WHO KNOWS WHAT MOTHER NATURE MAY HAVE IN MIND?

Monday, 8:15 AM.  40 degrees F, wind again W, calm.  The sky is again uniformly overcast with high gray cloud cover.  There is a band of lighter clouds on the eastern horizon but that is the only sign of the sun.  At dawn the whole east hemisphere of the sky was suffused with the faintest pink light, which was very soft and beautiful, and yesterday evening the moon and stars were caught  in a fine mist net of high clouds.  The  barometer has not yet risen from the depths of its depression.
        I  have mentioned before the excellent news periodical published by the Great Lakes Indian Fish and Wildlife Commission (GLIFWC), available by contacting the organization at MAINA’IGAN, P.0. Box 9, Odanah, WI 54861, phone 715-682-6619, and mailed free to US and Canadian citizens.   The current issue has many interesting articles, but one that really captured my imagination regards the ongoing efforts to increase Pacific salmon and lamprey spawning on the Columbia River. 

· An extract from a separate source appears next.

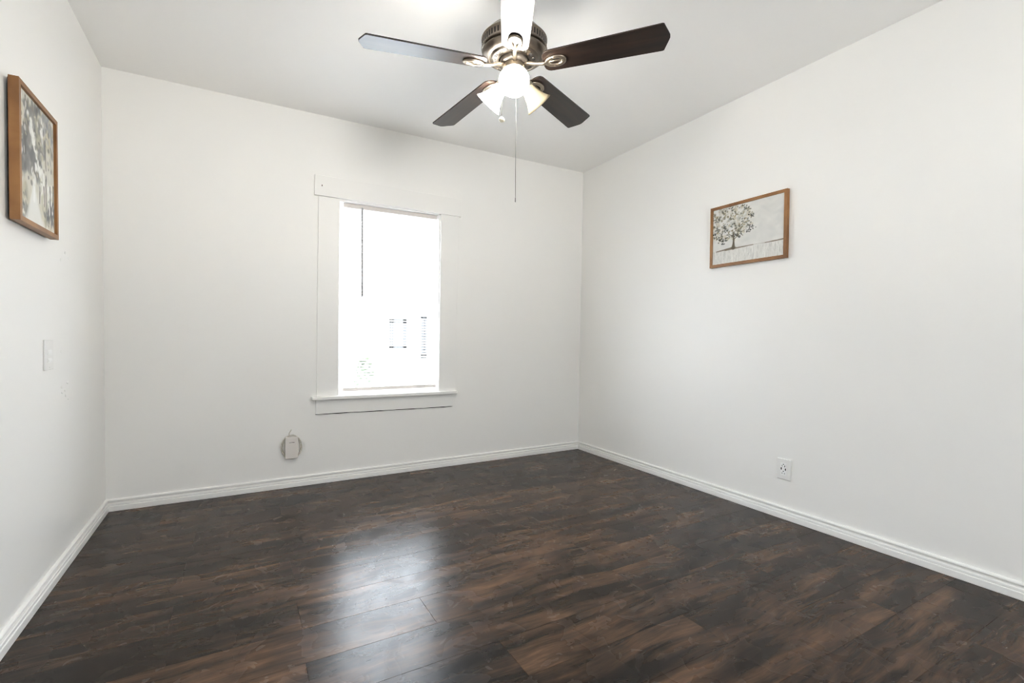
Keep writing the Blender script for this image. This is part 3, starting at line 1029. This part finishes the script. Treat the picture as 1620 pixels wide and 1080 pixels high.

        There are a series of dams on the river, including the largest, Bonneville Dam, built in 1933 during the heyday of United States dam building for flood control and electricity production.  These dams, unfortunately, blocked the spawning runs of the Pacific salmon and lamprey, greatly damaging the economies and lifestyles of the Indians living in the Columbia River watershed, as the native population harvested these species for both their own use and for trade. The cultural and economic damage to the tribes did not end there, as their best crop land, and many village sites and burial grounds were inundated.
        Over the years, fish ladders and other devices have been installed to allow the migrating fish to swim upstream and complete their life cycles.  GLIFWC’s counterpart, the Columbia River Inter-Tribal Fish Commission, has worked with the federal government to increase both the production of the fishery and Indian access to it (building parking lots, boat ramps and access roads to the river, which is otherwise rather inaccessible due to the high water and steep banks created by the dams).   
        The whole cooperative venture has been so successful that lampreys and salmon now not only migrate upriver to spawn, but congregate in great numbers in pools below the dams waiting their turn to ascend the ladders.  At first this appeared to be a great opportunity for the Indians to catch the fish; but soon the great concentration of fish attracted hordes of sea lions, who would not pass up an easy meal (breakfast, lunch and dinner).  One would think that the Indians now would have the best of all worlds, feasting on the sea lions as well as the  salmon and lamprey.
        An aside: in the Great Lakes region the lampreys, which are an invasive species parasitic on salmon and other large fish, are killed in electric weirs in the spawning streams as well as poisoned in the larval stage.  Perhaps we are missing the boat, so to speak, and should be eating them and even exporting them to the Pacific Northwest and to France, where I understand they are considered a great delicacy, like eels and snails).
        At any rate, it turns out that the Indians do not in actuality have the best of all sea worlds, as the sea lions are a protected species and cannot be killed and eaten, or even physically removed. So it is the sea lions that eat many of the fish which would otherwise continue up river to spawn and provide for the Indians, who are again left holding the  bag, or in this case an empty net.   
        There is an upside to this upside down story, however, as scaring the sea lions away from their seafood feast with specialized fireworks has become the summer job of college interns…who one assumes are learning far more about ecology on the banks of the Columbia River than in the classroom.
        But I wonder if the story ends here, and I think that perhaps the grizzly bears may yet come o feast upon the feeding sea lions, and then the killer whales upon the swimming bears.  And who knows what Mother Nature may yet have in mind for the zany two-legged creatures who started it all?